Network formation theory studies how agents create and maintain relationships, and the stability of those relationships with respect to individual incentives. A central stability concept in this literature is pairwise stability, introduced by Jackson and Wolinsky (1996) for unweighted networks (agents are either connected or not) and later extended by Bich and Morhaim (2020) to weighted networks (connections can have different intensities). In this paper, we pursue two main objectives. First, we extend the notion of stability to networks defined on hypergraphs, where relationships may involve more than two agents simultaneously and where agents face budget constraints on the sum of the intensity of all their connections. We introduce a stability concept that preserves the core intuition of pairwise stability while generalizing it to relationships involving more than two agents, and that accounts for budget constraints. Second, we propose a stronger notion that we call full stability, inspired by stability concepts from matching theory, in which agents are allowed to adjust multiple connections simultaneously rather than through single-link deviations. We give existence results for both stability notions under various assumptions, as well as explicit solutions or algorithms, and provide counter-examples for most cases that do not satisfy those assumptions, establishing an almost complete theory.

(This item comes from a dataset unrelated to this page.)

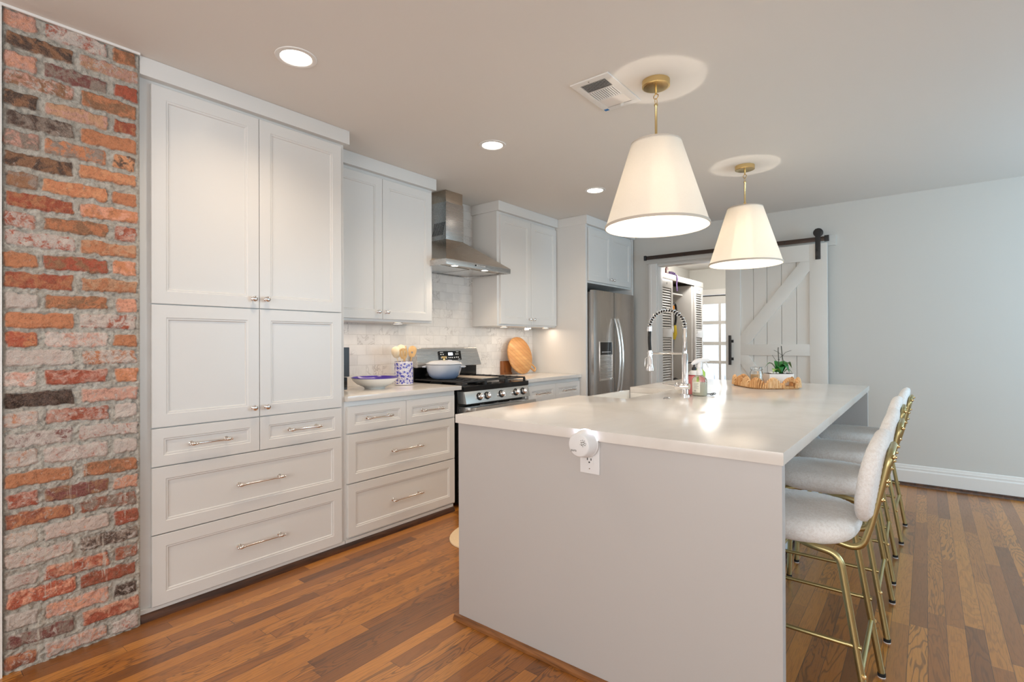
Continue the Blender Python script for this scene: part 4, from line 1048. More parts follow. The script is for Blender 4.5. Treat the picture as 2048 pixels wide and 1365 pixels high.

Our framework provides a unified approach to constrained network formation in hypergraphic settings and builds a conceptual bridge between the theories of weighted network formation and fractional matching.

翻译：网络形成理论研究个体如何建立并维持关系，以及这些关系相对于个体激励的稳定性。该领域的核心稳定性概念是Jackson与Wolinsky（1996）针对无权网络（个体间要么连接要么不连接）提出的成对稳定性，后由Bich与Morhaim（2020）扩展至加权网络（连接可具有不同强度）。本文致力于实现两个主要目标：首先，将稳定性概念拓展至基于超图定义的网络，其中关系可同时涉及两个以上个体，且个体面临其所有连接强度总和的预算约束。我们提出一种稳定性概念，既保留了成对稳定性的核心直观思想，又将其推广至涉及多个个体的关系，同时纳入预算约束的考量。其次，受匹配理论中稳定性概念的启发，我们提出一种更强的“完全稳定性”概念，允许个体同时调整多个连接而非仅通过单边偏离实现调整。我们在不同假设条件下给出两种稳定性概念的存在性结果，并提供显式解或算法，同时针对不满足这些假设的大多数情形构造反例，从而建立起近乎完整的理论体系。本框架为超图场景下的约束网络形成提供了统一方法，并在加权网络形成理论与分数匹配理论之间架起了概念桥梁。